También es cierto que la actual configuración de fuerzas políticas que tienen representación en la Knesset no refleja con exactitud a la sociedad israelí, que es más plural y más democrática que lo que se expresa en su Parlamento. Por errores políticos del propio campo progresista en las últimas elecciones, la derecha extrema está sobrerrepresentada, sesgando aún más a la derecha a un sistema político de por sí bastante conservador, que aceptó lugares comunes que no deberían ser tolerados en una sociedad democrática.
En nombre de preservar el futuro del país, se debe romper con un espectro discursivo que parecía ir -sin cortes- desde la izquierda pacifista hasta la derecha reaccionaria. Hoy, la derecha “revolucionaria” quiere tomar el poder para completar el proceso de conquista de los territorios ocupados y reformar todo el sistema legal para adaptarlo a una suerte de superioridad judía inadmisible en cualquier término que se exprese.
Para que la lucha democrática sea fructífera y pueda reencausar el rumbo del país, es necesario introducir un corte radical entre el campo democrático y civilizado, y una derecha racista y mesiánica peligrosa para todo el mundo.
Para ello, se debe abandonar el mito de la unidad nacional, y delimitar una identidad que no puede estar basada exclusivamente en la Torá. El coqueteo con los contenidos petrificados de la Halajá y sus “administradores en la tierra” ha durado demasiado tiempo, desde las concesiones que en su momento hizo David Ben Gurión hasta las que hoy- sucesivamente- se les dan a los colonos mesiánicos. La deriva a la que lleva mezclar el mundo moderno con el tribalismo arcaico sólo puede conducir al fundamentalismo, que no es otra cosa que la interpretación literal de los textos bíblicos, por cualquier religión que sea.
Israel debe salir de la no juridicidad en que está desde 1948, y adoptar una Constitución formal, basada en los buenos principios igualitarios enunciados en la Declaración de Independencia, pero incorporando nuevos derechos y realidades del siglo XXI. Recordemos que el Estado de Israel nace aceptando explícitamente la partición del territorio del mandato británico en Palestina.

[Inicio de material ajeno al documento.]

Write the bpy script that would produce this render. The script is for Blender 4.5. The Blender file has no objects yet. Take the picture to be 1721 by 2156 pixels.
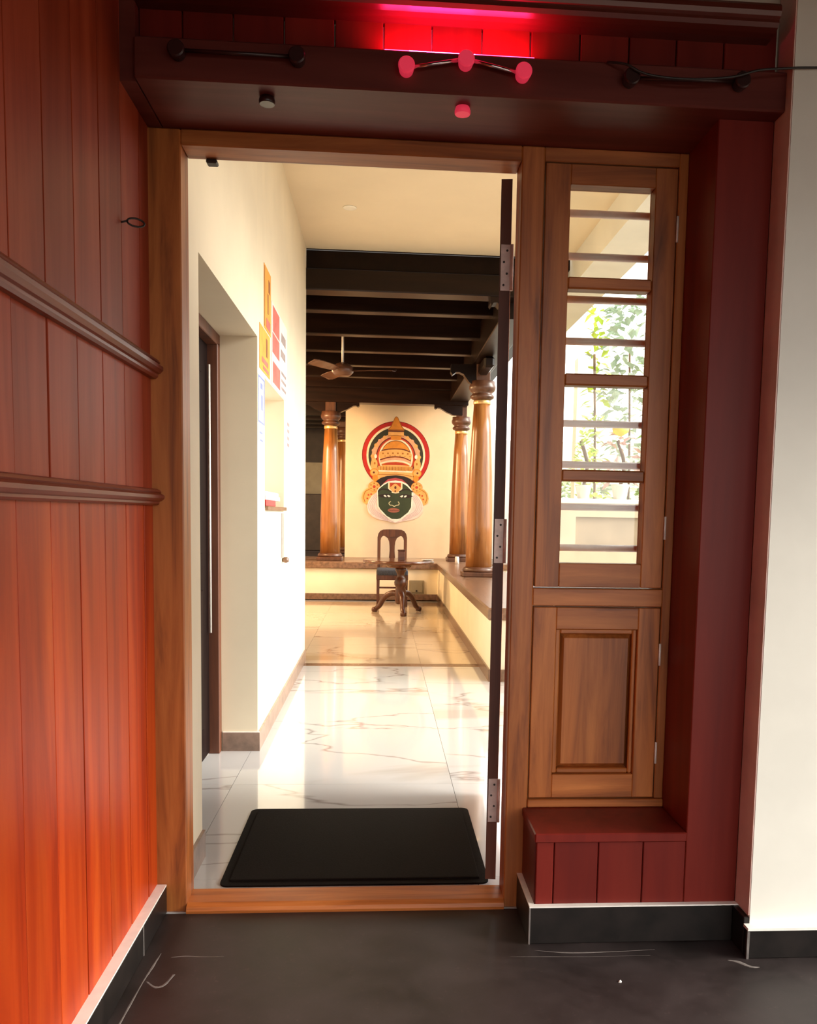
import bpy, bmesh, math, random
from mathutils import Vector, Matrix
random.seed(7)
PI = math.pi
scene = bpy.context.scene
COL = scene.collection

# ------------------------------------------------------------------ camera
# photograph taken as 1721 x 2156, focal length 1769 px, principal point below centre (cropped picture)
cd = bpy.data.cameras.new('camera')
cam = bpy.data.objects.new('camera', cd); COL.objects.link(cam)
cd.sensor_fit = 'HORIZONTAL'; cd.sensor_width = 36.0
cd.lens = 36.0 * 1769.34 / 1721.0
cd.shift_x = -65.865 / 1721.0
cd.shift_y = 163.5465 / 1721.0
cd.clip_start = 0.02; cd.clip_end = 200
_y, _p, _r = (math.radians(a) for a in (4.05514, 5.07072, -1.03723))
fw = Vector((math.sin(_y) * math.cos(_p), math.cos(_y) * math.cos(_p), -math.sin(_p)))
r0 = Vector((math.cos(_y), -math.sin(_y), 0)); d0 = fw.cross(r0)
rt = math.cos(_r) * r0 + math.sin(_r) * d0
dn = -math.sin(_r) * r0 + math.cos(_r) * d0
M = Matrix((( rt.x, -dn.x, -fw.x, 0), (rt.y, -dn.y, -fw.y, 0), (rt.z, -dn.z, -fw.z, 1.08), (0, 0, 0, 1)))
cam.matrix_world = M
scene.camera = cam

# ------------------------------------------------------------------ world, sun, exposure
w = bpy.data.worlds.new('overcast_sky'); scene.world = w; w.use_nodes = True
wb = w.node_tree.nodes['Background']
wb.inputs['Color'].default_value = (1.0, 0.965, 0.91, 1)
wb.inputs['Strength'].default_value = 3.3
sd = bpy.data.lights.new('sun', 'SUN'); sun = bpy.data.objects.new('sun', sd); COL.objects.link(sun)
sd.energy = 5.5; sd.angle = math.radians(30); sd.color = (1.0, 0.93, 0.82)
sun.location = (6, -2, 6)
sun.rotation_euler = Vector((-0.95, 0.16, -0.42)).to_track_quat('-Z', 'Y').to_euler()
vs = scene.view_settings
vs.view_transform = 'Standard'; vs.look = 'None'; vs.exposure = 0.2; vs.gamma = 1.0
vs.use_curve_mapping = False
scene.display_settings.display_device = 'sRGB'
scene.cycles.use_denoising = True
scene.cycles.max_bounces = 8; scene.cycles.diffuse_bounces = 5; scene.cycles.glossy_bounces = 4
scene.cycles.transparent_max_bounces = 12
scene.cycles.caustics_reflective = False; scene.cycles.caustics_refractive = False

def lamp(name, kind, loc, energy, color, size=0.1, target=None, sy=None):
    d = bpy.data.lights.new(name, kind); o = bpy.data.objects.new(name, d); COL.objects.link(o)
    d.energy = energy; d.color = color; o.location = loc
    if kind == 'AREA':
        d.size = size
        if sy: d.shape = 'RECTANGLE'; d.size_y = sy
    else:
        d.shadow_soft_size = size
    if target: o.rotation_euler = (Vector(target) - Vector(loc)).to_track_quat('-Z', 'Y').to_euler()
    return o
# warm hall lamps, unseen: added left of view for the hall's warm light
lamp('hall_lamp', 'AREA', (-2.1, 9.6, 2.2), 105, (1.0, 0.60, 0.28), 0.7, (0.3, 10.9, 1.2))
lamp('hall_lamp', 'AREA', (-2.0, 7.4, 2.3), 40, (1.0, 0.62, 0.30), 0.6, (0.6, 8.4, 0.4))

# ------------------------------------------------------------------ materials
def srgb(r, g, b):
    f = lambda c: (c / 255 / 12.92) if c <= 10.3 else (((c / 255) + 0.055) / 1.055) ** 2.4
    return (f(r), f(g), f(b), 1)
def new_mat(name):
    m = bpy.data.materials.new(name); m.use_nodes = True
    nt = m.node_tree; b = nt.nodes['Principled BSDF']
    return m, nt, b
def coords(nt, scale=(1, 1, 1), rand=True, rot=(0, 0, 0)):
    tc = nt.nodes.new('ShaderNodeTexCoord'); mp = nt.nodes.new('ShaderNodeMapping')
    mp.inputs['Scale'].default_value = scale; mp.inputs['Rotation'].default_value = rot
    if rand:
        oi = nt.nodes.new('ShaderNodeObjectInfo'); mu = nt.nodes.new('ShaderNodeMath'); mu.operation = 'MULTIPLY'
        mu.inputs[1].default_value = 37.0; nt.links.new(oi.outputs['Random'], mu.inputs[0])
        va = nt.nodes.new('ShaderNodeVectorMath'); va.operation = 'ADD'
        nt.links.new(tc.outputs['Object'], va.inputs[0]); nt.links.new(mu.outputs[0], va.inputs[1])
        nt.links.new(va.outputs[0], mp.inputs['Vector'])
    else:
        nt.links.new(tc.outputs['Object'], mp.inputs['Vector'])
    return mp.outputs['Vector']
def noise(nt, vec, scale, detail=4, rough=0.55, dist=0.0):
    n = nt.nodes.new('ShaderNodeTexNoise'); n.inputs['Scale'].default_value = scale
    n.inputs['Detail'].default_value = detail; n.inputs['Roughness'].default_value = rough
    n.inputs['Distortion'].default_value = dist; nt.links.new(vec, n.inputs['Vector']); return n.outputs['Fac']
def ramp(nt, fac, stops):
    r = nt.nodes.new('ShaderNodeValToRGB'); e = r.color_ramp.elements
    while len(e) < len(stops): e.new(0.5)
    for k, (p, c) in enumerate(stops): e[k].position = p; e[k].color = c if len(c) == 4 else (*c, 1)
    nt.links.new(fac, r.inputs['Fac']); return r.outputs['Color']
def bump(nt, b, fac, strength=0.15, dist=0.002):
    bp = nt.nodes.new('ShaderNodeBump'); bp.inputs['Strength'].default_value = strength
    bp.inputs['Distance'].default_value = dist
    nt.links.new(fac, bp.inputs['Height']); nt.links.new(bp.outputs['Normal'], b.inputs['Normal'])
def wood(name, dark, mid, light, grain='z', rough=0.4, scale=1.0, spec=0.5, knots=True, coat=0.0):
    m, nt, b = new_mat(name)
    s = {'x': (1.2, 16, 16), 'y': (16, 1.2, 16), 'z': (16, 16, 1.2)}[grain]
    v = coords(nt, tuple(c * scale for c in s))
    n1 = noise(nt, v, 1.6, 6, 0.62, 0.6)
    col = ramp(nt, n1, [(0.28, dark), (0.48, mid), (0.72, light)])
    v2 = coords(nt, tuple((c * scale * 0.22) for c in s))
    n2 = noise(nt, v2, 1.4, 3, 0.5, 1.0)
    c2 = ramp(nt, n2, [(0.33, (0.62, 0.58, 0.55, 1)), (0.62, (1.08, 1.08, 1.08, 1))])
    mx = nt.nodes.new('ShaderNodeMix'); mx.data_type = 'RGBA'; mx.blend_type = 'MULTIPLY'; mx.inputs[0].default_value = 0.85
    nt.links.new(col, mx.inputs[6]); nt.links.new(c2, mx.inputs[7])
    nt.links.new(mx.outputs[2], b.inputs['Base Color'])
    b.inputs['Roughness'].default_value = rough; b.inputs['Specular IOR Level'].default_value = spec
    b.inputs['Coat Weight'].default_value = coat; b.inputs['Coat Roughness'].default_value = 0.2
    bump(nt, b, n1, 0.12, 0.001)
    return m
def paint(name, c, rough=0.5, var=0.12, nscale=6, spec=0.5, metal=0.0, bmp=0.05):
    m, nt, b = new_mat(name)
    v = coords(nt, (1, 1, 1))
    n = noise(nt, v, nscale, 4)
    lo = tuple(x * (1 - var) for x in c[:3]) + (1,); hi = tuple(min(1, x * (1 + var)) for x in c[:3]) + (1,)
    nt.links.new(ramp(nt, n, [(0.35, lo), (0.65, hi)]), b.inputs['Base Color'])
    b.inputs['Roughness'].default_value = rough; b.inputs['Specular IOR Level'].default_value = spec
    b.inputs['Metallic'].default_value = metal
    if bmp: bump(nt, b, n, bmp, 0.003)
    return m
def emit(name, c, s):
    m, nt, b = new_mat(name)
    b.inputs['Base Color'].default_value = c
    b.inputs['Emission Color'].default_value = c; b.inputs['Emission Strength'].default_value = s
    return m

MT = {}
MT['red_board'] = wood('red_board', (0.26, 0.032, 0.011), (0.37, 0.052, 0.019), (0.46, 0.08, 0.032), 'z', 0.45, 0.6, spec=0.15)
MT['orange_board'] = wood('orange_board', (0.29, 0.019, 0.002), (0.45, 0.044, 0.004), (0.58, 0.085, 0.009), 'z', 0.42, 0.6, spec=0.25)
MT['rail'] = wood('rail_wood', (0.15, 0.02, 0.008), (0.23, 0.036, 0.015), (0.31, 0.06, 0.028), 'y', 0.35, 0.8, spec=0.3)
MT['beam_paint'] = wood('beam_paint', (0.12, 0.022, 0.016), (0.165, 0.034, 0.026), (0.215, 0.05, 0.038), 'x', 0.45, 0.5, spec=0.28)
MT['red_paint'] = wood('red_paint', (0.13, 0.009, 0.006), (0.18, 0.014, 0.008), (0.23, 0.022, 0.012), 'z', 0.45, 0.4, spec=0.28)
MT['pink_paint'] = paint('pink_paint', (0.82, 0.55, 0.47), 0.5, 0.1)
MT['teak'] = wood('teak', (0.18, 0.046, 0.010), (0.46, 0.140, 0.030), (0.64, 0.225, 0.055), 'z', 0.42)
MT['teak_h'] = wood('teak_across', (0.18, 0.046, 0.010), (0.46, 0.140, 0.030), (0.64, 0.225, 0.055), 'x', 0.42)
MT['teak_dark'] = wood('teak_edge', (0.065, 0.02, 0.009), (0.115, 0.036, 0.016), (0.16, 0.052, 0.022), 'z', 0.5)
MT['plaster'] = paint('plaster', (0.83, 0.81, 0.73, 1), 0.75, 0.05, 3.0)
MT['cream'] = paint('cream_wall', (0.83, 0.74, 0.56, 1), 0.6, 0.04, 2.5)
MT['ceil'] = paint('cream_ceiling', (0.76, 0.63, 0.44, 1), 0.8, 0.03, 2.0)
MT['white_strip'] = paint('white_strip', (0.93, 0.89, 0.83, 1), 0.6, 0.06, 20)
MT['black_stone'] = paint('black_stone', (0.011, 0.008, 0.007, 1), 0.4, 0.4, 14, spec=0.3)
MT['grout'] = paint('pale_grout', (0.16, 0.14, 0.13, 1), 0.8, 0.2, 30)
MT['brown_stone'] = paint('brown_stone', (0.19, 0.105, 0.062, 1), 0.25, 0.3, 24)
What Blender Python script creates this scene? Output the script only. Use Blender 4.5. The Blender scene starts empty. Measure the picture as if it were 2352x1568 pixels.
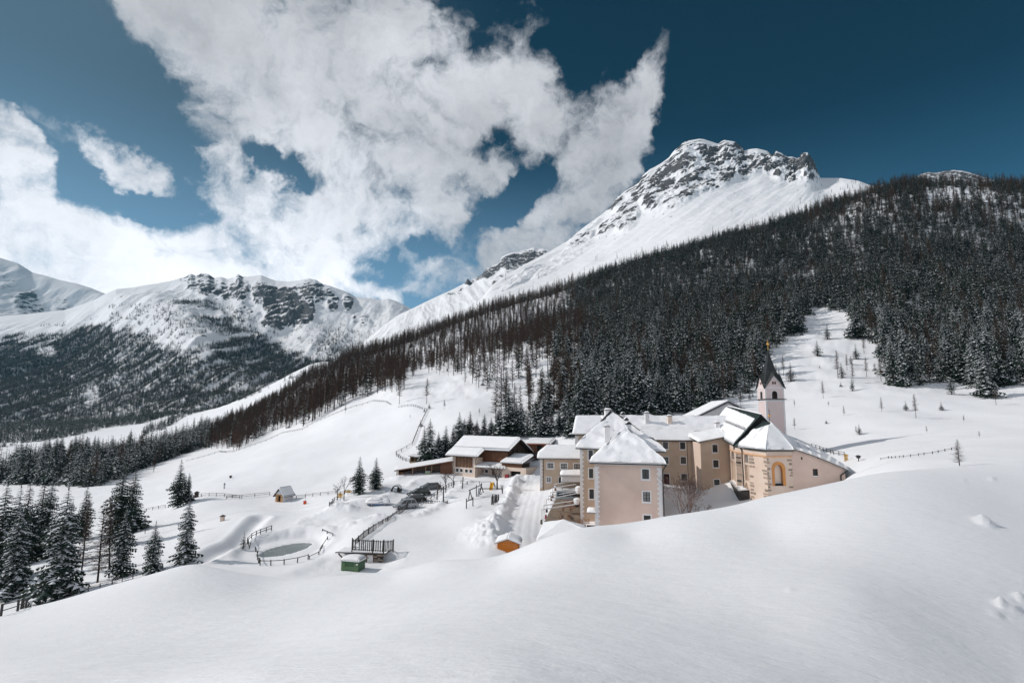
import bpy, math, random
import numpy as np
from mathutils import Vector, Matrix
R_ = math.radians
rng = np.random.RandomState(7)
random.seed(7)
sc = bpy.context.scene
COL = sc.collection
# ------------------------------------------------------------------ camera
FP, PITCH, ROLL = 1260.0, R_(7.87), 0.0085      # focal length in units of a 2352 wide frame
cp_, sp_ = math.cos(PITCH), math.sin(PITCH)
cr_, sr_ = math.cos(ROLL), math.sin(ROLL)
F_ = np.array([0, cp_, sp_]); U0 = np.array([0, -sp_, cp_]); R0 = np.array([1.0, 0, 0])
RT = cr_*R0 + sr_*U0; UP = -sr_*R0 + cr_*U0
cam = bpy.data.cameras.new('camera'); camo = bpy.data.objects.new('camera', cam); COL.objects.link(camo)
cam.sensor_width = 36.0; cam.lens = FP/2352*36.0; cam.clip_start = 0.2; cam.clip_end = 60000
m = Matrix.Identity(4)
for i in range(3):
    m[i][0] = RT[i]; m[i][1] = UP[i]; m[i][2] = -F_[i]
camo.matrix_world = m
sc.camera = camo
def ray(px, py):
    u = (np.asarray(px, float)-1176)/FP; v = (784-np.asarray(py, float))/FP
    d = F_ + u[..., None]*RT + v[..., None]*UP
    return d / d[..., 1:2]                       # scaled to y = 1
def at(px, py, Y):
    d = ray(np.float64(px), np.float64(py)); return Vector((d[0]*Y, Y, d[2]*Y))
def project(P):
    P = np.asarray(P, float); w = P @ F_
    return 1176+FP*(P @ RT)/w, 784-FP*(P @ UP)/w, w
# ------------------------------------------------------------------ world, sun, exposure
SUN_EL, SUN_AZ = R_(33), R_(-84)                 # azimuth measured from +Y (into the picture) to +X (right)
sund = Vector((math.sin(SUN_AZ)*math.cos(SUN_EL), math.cos(SUN_AZ)*math.cos(SUN_EL), math.sin(SUN_EL)))
sl = bpy.data.lights.new('sun', 'SUN'); so = bpy.data.objects.new('sun', sl); COL.objects.link(so)
sl.energy = 2.1; sl.angle = R_(0.6); sl.color = (1.0, 0.955, 0.90)
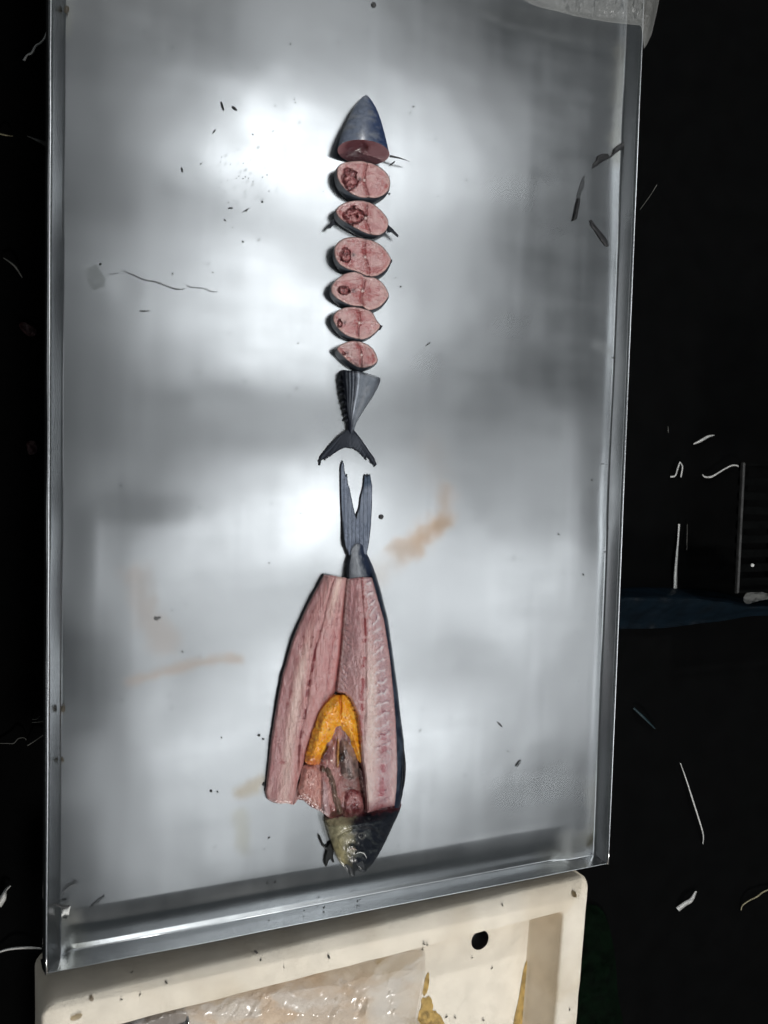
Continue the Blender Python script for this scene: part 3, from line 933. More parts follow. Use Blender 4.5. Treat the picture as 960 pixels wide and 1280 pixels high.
def right_c(x, y, d):
    sxx = seam_x(y)
    u = np.clip((x - sxx) / (redge(y) - sxx), 0, 1.1)
    n1 = fbm(x / 7, y / 24, 51); n2 = fbm(x / 3, y / 5, 52); n3 = fbm(x / 1.7, y / 4.0, 53)
    col = np.tile([0.48, 0.275, 0.265], (len(x), 1))
    col = mix(col, np.array([0.36, 0.19, 0.20]), 0.65 * bump1(u, 0.30, 0.14) * sm(900, 780, y))
    col = mix(col, np.array([0.40, 0.17, 0.17]), 0.6 * sm(830, 740, y) * sm(0.8, 0.3, u))
    col = mix(col, np.array([0.70, 0.55, 0.49]), 0.9 * bump1(u, 0.62, 0.09) * sm(780, 850, y) * (0.5 + n1))
    col = mix(col, np.array([0.60, 0.44, 0.42]), 0.55 * sm(905, 960, y) * sm(0.2, 0.6, n1))
    col = mix(col, np.array([0.46, 0.32, 0.34]), 0.7 * bump1(u, 0.83, 0.10))
    # seam membrane and the hatched strip beside it
    col = mix(col, np.array([0.66, 0.55, 0.53]), 0.8 * bump1(u, 0.035, 0.03) * sm(0.25, 0.55, n2) * sm(850, 800, y))
    h1 = bump1((y * 0.9 - (x - 435) * 0.8 + 6 * (fbm(x / 8, y / 12, 57) - 0.5)) % 6.5, 3, 1.2) * sm(0.3, 0.6, fbm(x / 5, y / 7, 56))
    col = mix(col, np.array([0.20, 0.12, 0.16]), 0.6 * h1 * bump1(u, 0.15, 0.09) * sm(720, 760, y) * sm(875, 850, y))
    # red line along the side
    on = sm(0.3, 0.5, vn(y / 4.5, 1.7, 60))
    ux = 0.56 - 0.10 * sm(740, 860, y)
    col = mix(col, np.array([0.26, 0.02, 0.025]), 0.85 * bump1(u, ux + 0.012 * np.sin(y / 5), 0.04) * on * sm(1000, 880, y))
    col = mix(col, np.array([0.30, 0.03, 0.03]), 0.8 * np.exp(-(((x - 459) / 4) ** 2 + ((y - 760) / 9) ** 2)) * sm(0.35, 0.6, n3))
    col = mix(col, np.array([0.68, 0.60, 0.60]), 0.6 * bump1(u, ux + 0.11, 0.04) * sm(0.5, 0.62, n3) * sm(850, 780, y))
    # ribs cut across the back side
    hh = (y * 0.95 + (x - 470) * 0.55 + 15 * (fbm(x / 12, y / 22, 58) - 0.5)) % 13.0
    rk = sm(0.2, 0.5, vn(np.floor((y * 0.95 + (x - 470) * 0.55) / 13.0), 3.5, 59))
    col = mix(col, np.array([0.16, 0.05, 0.075]), 0.9 * rk * bump1(hh, 6, 0.9) * sm(0.66, 0.75, u) * sm(0.95, 0.86, u) * sm(0.36, 0.5, n2))
    col = mix(col, np.array([0.72, 0.64, 0.64]), 0.75 * bump1(hh, 8.6, 1.6) * sm(0.64, 0.72, u) * sm(0.92, 0.86, u) * sm(985, 900, y))
    col = mix(col, np.array([0.32, 0.05, 0.07]), 0.7 * bump1(u, 0.80, 0.05) * sm(0.5, 0.62, vn(y / 8, 4.4, 66)) * sm(880, 900, y))
    col = mix(col, np.array([0.30, 0.16, 0.18]), 0.2 * sm(0.50, 0.68, n3))
    col = mix(col, np.array([0.62, 0.52, 0.52]), 0.28 * sm(0.55, 0.7, fbm(x / 1.8 + 5, y / 3, 54)) * sm(0.3, 0.6, n1))
    col = mix(col, np.array([0.20, 0.07, 0.075]), 0.9 * sm(996, 1012, y))
    col = mix(col, np.array([0.24, 0.12, 0.13]), 0.6 * (1 - sm(0.0, 1.6, d)) * (u > 0.8))
    return np.clip(col, 0, 1)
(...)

Israel tiene que ser explícitamente, y en todos los campos, un Estado democrático. No puede ser ni un estado étnico, estilo Sudáfrica antes de Mandela, ni un estado confesional, como el Irán de los ayatollas.
Ese crecimiento hacia una democracia real, y el progreso hacia una desfascistización de la sociedad israelí, no podrá concretarse si no se termina con la ocupación, esa verdadera gangrena política y moral que aqueja al Estado desde hace ya más de 55 años.